§ **Stored data**:

######

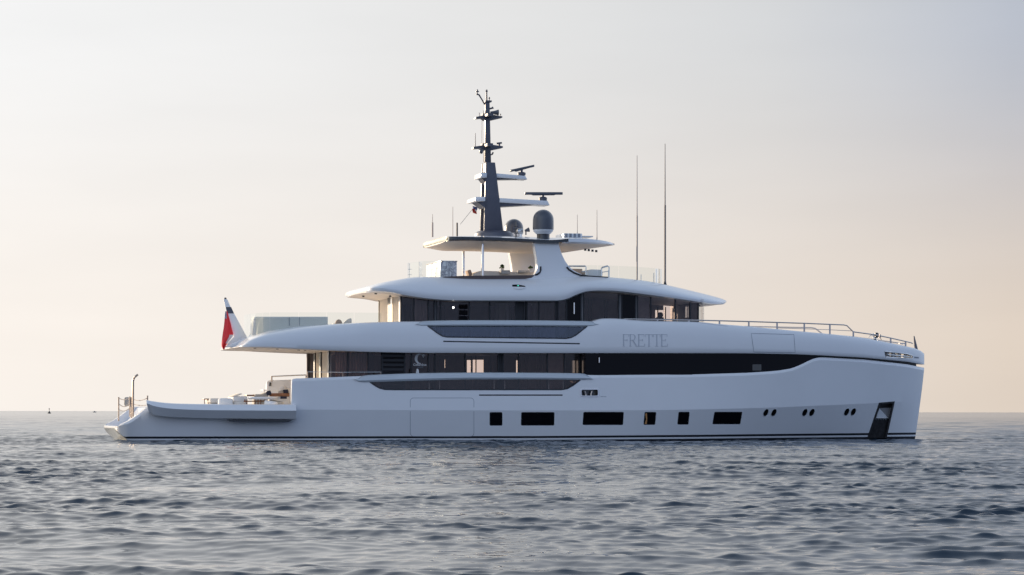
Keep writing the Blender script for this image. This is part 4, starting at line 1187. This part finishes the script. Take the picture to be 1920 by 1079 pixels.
def text_mesh(txt, x0, x1, ybase, name, mt, parent, off=.013):
    cu = bpy.data.curves.new('t', 'FONT'); cu.body = txt; cu.offset = .018
    ob = bpy.data.objects.new('t', cu); C.objects.link(ob)
    dg = bpy.context.evaluated_depsgraph_get(); dg.update()
    me = bpy.data.meshes.new_from_object(ob.evaluated_get(dg))
    bpy.data.objects.remove(ob); bpy.data.curves.remove(cu)
    xs = [v.co.x for v in me.vertices]; a, b = min(xs), max(xs)
    k = (x1-x0)/(b-a)
    for v in me.vertices:
        v.co = Sg(x0 + (v.co.x-a)*k, ybase - v.co.y*k*1.05, off)
    me.materials.append(mt)
    o_ = bpy.data.objects.new(name, me); me.name = name; C.objects.link(o_); o_.parent = parent
    return o_
text_mesh('Columbus', 775, 799.5, 686.2, 'maker_lettering', LOGOW, saloon)
text_mesh('YACHTS', 781.5, 793.5, 690.2, 'maker_lettering', SEAM, saloon)

# ------------------------------------------------------------------ flag (a thing of its own)
def flag():
    base = Q(424, 640, .14)
    root = thing('ensign_flag', 'red ensign hanging limp from the white stern fin', 'flag', base)
    m = bpy.data.materials.new('flag_cloth'); m.use_nodes = True
    P = []
    n, k = 26, 14
    lt = curve([(575,423.6),(590,421.8),(610,420),(630,417),(648,415.2),(655,418)])
    rt_ = curve([(575,424.6),(590,428),(605,432),(618,435),(628,437.4),(640,430),(648,424),(655,421)])
    for i in range(n+1):
        y = 584 + (655.5-584)*i/n
        row = []
        for j in range(k+1):
            t = j/k
            x = lt(y) + (rt_(y)-lt(y))*t
            row.append(Q(x, y, -.14 + .07*math.sin(t*9 + i*.12)*(.3+i/n)))
        P.append(row)
    def rmf(i, j):
        y = 584 + (655.5-584)*(i+.5)/n; t = (j+.5)/k
        if y < 597 and t < .5: return 1 if (i + j) % 3 else 2
        if t > .66 and y > 627 and y < 645: return 2
        return 0
    red = mat('flag_red', (.80,.05,.06), .8); blue = mat('flag_blue', (.10,.09,.24), .8); wht = mat('flag_white', (.75,.73,.70), .8)
    MB().grid(P, rowmat=rmf).build('flag_cloth', [red, blue, wht], root, org=base)
flag()
pb = Q(890, 398, 0)
root = thing('courtesy_flag', 'small red white and blue flag hoisted below the mast bracket', 'flag', pb)
P = []
for i in range(9):
    y = 386.5 + 13*i/8
    P.append([Q(886 + 9*j/5 - i*.2*(j/5) + .6*math.sin(i), y + j*.5, .06*math.sin(j*2+i)) for j in range(6)])
MB().grid(P, rowmat=lambda i, j: 1 if i < 3 else (2 if i < 5 and j > 2 else 0)).build('flag_cloth', [mat('courtesy_red', (.6,.07,.05), .8), mat('courtesy_blue', (.12,.14,.30), .8), mat('courtesy_white', (.8,.78,.75), .8)], root, org=pb)
MB().tube([Q(863,421,0), Q(888,390,0)], .012, 5).build('halyard', ROPE, root, org=pb)

# ------------------------------------------------------------------ deck furniture
def place(name, label, cat, px, py_base, v, group=None, z=None):
    p = Q(px, py_base, v)
    if z is not None: p.z = z
    r = thing(name, label, cat, p, group)
    return r, p
def pbox(mb_, x0, x1, y0, y1, v0, v1, mi=0):
    """box whose near face fills the picture rectangle at v0"""
    a, b = Q(x0, y0, v0), Q(x1, y1, v0)
    return mb_.box((a.x, v0, b.z), (b.x, v1, a.z), mi)
ZC = 1.72     # cockpit floor
def zrow(z, px, v):
    """picture row of height z at px, v"""
    p = Q(px, HOR, v)
    return Q(px, 700, v), None
def cbox(mb_, x0, x1, ytop, v0, v1, z0, mi=0, ybot=None):
    a = Q(x0, ytop, v0); b = Q(x1, ytop, v0)
    zb = Q(x0, ybot, v0).z if ybot else z0
    return mb_.box((a.x, v0, zb), (b.x, v1, a.z), mi)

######

§ **Exercise**: From the first line above down to the line with "690.2, 'maker_lettering', SEAM, saloon)", reproduce every line and no others, omitting pictures.

§ **Solution to the exercise**:
Keep writing the Blender script for this image. This is part 4, starting at line 1187. This part finishes the script. Take the picture to be 1920 by 1079 pixels.
def text_mesh(txt, x0, x1, ybase, name, mt, parent, off=.013):
    cu = bpy.data.curves.new('t', 'FONT'); cu.body = txt; cu.offset = .018
    ob = bpy.data.objects.new('t', cu); C.objects.link(ob)
    dg = bpy.context.evaluated_depsgraph_get(); dg.update()
    me = bpy.data.meshes.new_from_object(ob.evaluated_get(dg))
    bpy.data.objects.remove(ob); bpy.data.curves.remove(cu)
    xs = [v.co.x for v in me.vertices]; a, b = min(xs), max(xs)
    k = (x1-x0)/(b-a)
    for v in me.vertices:
        v.co = Sg(x0 + (v.co.x-a)*k, ybase - v.co.y*k*1.05, off)
    me.materials.append(mt)
    o_ = bpy.data.objects.new(name, me); me.name = name; C.objects.link(o_); o_.parent = parent
    return o_
text_mesh('Columbus', 775, 799.5, 686.2, 'maker_lettering', LOGOW, saloon)
text_mesh('YACHTS', 781.5, 793.5, 690.2, 'maker_lettering', SEAM, saloon)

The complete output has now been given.